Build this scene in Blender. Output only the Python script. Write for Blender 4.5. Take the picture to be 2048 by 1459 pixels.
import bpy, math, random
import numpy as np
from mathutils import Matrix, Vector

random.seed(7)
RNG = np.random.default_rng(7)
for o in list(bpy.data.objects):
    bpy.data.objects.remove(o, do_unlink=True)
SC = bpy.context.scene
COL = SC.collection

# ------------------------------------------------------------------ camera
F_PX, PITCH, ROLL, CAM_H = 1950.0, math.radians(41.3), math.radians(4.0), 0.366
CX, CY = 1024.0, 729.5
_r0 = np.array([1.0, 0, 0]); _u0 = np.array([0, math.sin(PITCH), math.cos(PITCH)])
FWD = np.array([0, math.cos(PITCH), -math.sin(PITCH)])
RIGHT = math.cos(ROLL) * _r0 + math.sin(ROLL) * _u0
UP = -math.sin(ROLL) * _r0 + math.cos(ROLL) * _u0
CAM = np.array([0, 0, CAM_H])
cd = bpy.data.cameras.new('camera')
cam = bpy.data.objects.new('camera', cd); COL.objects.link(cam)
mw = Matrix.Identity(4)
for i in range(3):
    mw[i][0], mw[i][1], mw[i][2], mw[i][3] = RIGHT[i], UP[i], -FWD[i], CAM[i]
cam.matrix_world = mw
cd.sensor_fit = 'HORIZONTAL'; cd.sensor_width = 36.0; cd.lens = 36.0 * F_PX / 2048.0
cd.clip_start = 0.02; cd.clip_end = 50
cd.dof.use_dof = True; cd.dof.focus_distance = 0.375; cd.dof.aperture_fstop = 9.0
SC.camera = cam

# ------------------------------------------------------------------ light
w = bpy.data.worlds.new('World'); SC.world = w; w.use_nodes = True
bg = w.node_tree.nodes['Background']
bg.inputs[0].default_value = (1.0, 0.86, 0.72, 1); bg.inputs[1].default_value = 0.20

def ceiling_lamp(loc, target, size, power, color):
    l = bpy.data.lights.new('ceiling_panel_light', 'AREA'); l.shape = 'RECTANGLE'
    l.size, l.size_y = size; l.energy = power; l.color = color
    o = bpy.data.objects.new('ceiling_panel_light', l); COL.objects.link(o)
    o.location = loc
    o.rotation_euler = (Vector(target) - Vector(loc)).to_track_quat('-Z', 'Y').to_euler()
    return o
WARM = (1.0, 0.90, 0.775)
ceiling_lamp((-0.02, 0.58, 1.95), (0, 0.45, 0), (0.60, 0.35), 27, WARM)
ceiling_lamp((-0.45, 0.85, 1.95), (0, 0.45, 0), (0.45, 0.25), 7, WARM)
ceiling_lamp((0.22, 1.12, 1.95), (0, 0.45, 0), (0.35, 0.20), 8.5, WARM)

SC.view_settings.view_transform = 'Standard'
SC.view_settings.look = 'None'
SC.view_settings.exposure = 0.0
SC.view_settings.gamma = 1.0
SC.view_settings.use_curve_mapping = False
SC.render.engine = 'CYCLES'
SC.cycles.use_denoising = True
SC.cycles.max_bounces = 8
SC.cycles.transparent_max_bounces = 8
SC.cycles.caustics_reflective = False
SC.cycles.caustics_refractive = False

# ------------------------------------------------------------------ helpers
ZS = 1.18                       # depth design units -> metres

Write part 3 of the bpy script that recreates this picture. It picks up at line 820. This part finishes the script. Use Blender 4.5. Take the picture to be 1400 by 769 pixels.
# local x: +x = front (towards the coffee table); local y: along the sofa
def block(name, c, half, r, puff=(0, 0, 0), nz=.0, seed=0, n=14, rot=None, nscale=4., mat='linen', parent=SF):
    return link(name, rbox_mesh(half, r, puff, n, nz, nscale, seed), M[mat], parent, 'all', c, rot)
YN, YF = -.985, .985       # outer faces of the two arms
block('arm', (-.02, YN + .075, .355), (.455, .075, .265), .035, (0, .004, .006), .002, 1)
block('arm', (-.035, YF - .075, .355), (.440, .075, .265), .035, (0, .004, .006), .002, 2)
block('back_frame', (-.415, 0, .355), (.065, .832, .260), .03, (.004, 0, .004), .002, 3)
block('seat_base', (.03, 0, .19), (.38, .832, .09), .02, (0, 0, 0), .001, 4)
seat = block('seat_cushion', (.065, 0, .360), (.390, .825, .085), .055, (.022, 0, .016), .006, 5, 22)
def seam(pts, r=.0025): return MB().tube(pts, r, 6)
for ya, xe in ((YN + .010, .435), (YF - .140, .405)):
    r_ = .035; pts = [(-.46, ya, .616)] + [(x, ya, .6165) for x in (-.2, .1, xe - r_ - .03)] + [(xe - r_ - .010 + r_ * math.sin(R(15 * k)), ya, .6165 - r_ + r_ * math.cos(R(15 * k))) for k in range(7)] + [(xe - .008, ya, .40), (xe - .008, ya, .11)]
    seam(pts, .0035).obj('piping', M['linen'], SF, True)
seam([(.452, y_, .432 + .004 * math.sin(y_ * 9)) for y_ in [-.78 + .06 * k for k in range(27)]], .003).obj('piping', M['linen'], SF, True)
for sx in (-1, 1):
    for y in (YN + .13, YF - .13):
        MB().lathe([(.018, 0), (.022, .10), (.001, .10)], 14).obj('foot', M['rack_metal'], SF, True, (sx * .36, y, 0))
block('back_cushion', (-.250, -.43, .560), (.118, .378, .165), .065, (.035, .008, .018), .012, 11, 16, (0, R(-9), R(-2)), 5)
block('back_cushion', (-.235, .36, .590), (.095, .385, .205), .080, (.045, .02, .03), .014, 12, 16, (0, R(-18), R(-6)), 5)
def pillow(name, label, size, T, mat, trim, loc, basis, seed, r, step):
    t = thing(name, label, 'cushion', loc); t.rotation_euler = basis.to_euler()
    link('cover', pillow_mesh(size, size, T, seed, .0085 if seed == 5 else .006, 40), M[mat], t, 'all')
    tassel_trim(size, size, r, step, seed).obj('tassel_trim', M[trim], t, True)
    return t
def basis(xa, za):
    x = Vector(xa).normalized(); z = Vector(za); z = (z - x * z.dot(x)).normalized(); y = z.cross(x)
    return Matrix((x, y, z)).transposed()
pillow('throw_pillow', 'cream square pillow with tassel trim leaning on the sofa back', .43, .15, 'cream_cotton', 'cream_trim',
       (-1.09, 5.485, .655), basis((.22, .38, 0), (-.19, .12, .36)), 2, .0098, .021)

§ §

> [Aim] Give back exactly the material above from its opening line to the line bearing "COL = SC.collection".

> [Written answer]
Build this scene in Blender. Output only the Python script. Write for Blender 4.5. Take the picture to be 2048 by 1459 pixels.
import bpy, math, random
import numpy as np
from mathutils import Matrix, Vector

random.seed(7)
RNG = np.random.default_rng(7)
for o in list(bpy.data.objects):
    bpy.data.objects.remove(o, do_unlink=True)
SC = bpy.context.scene
COL = SC.collection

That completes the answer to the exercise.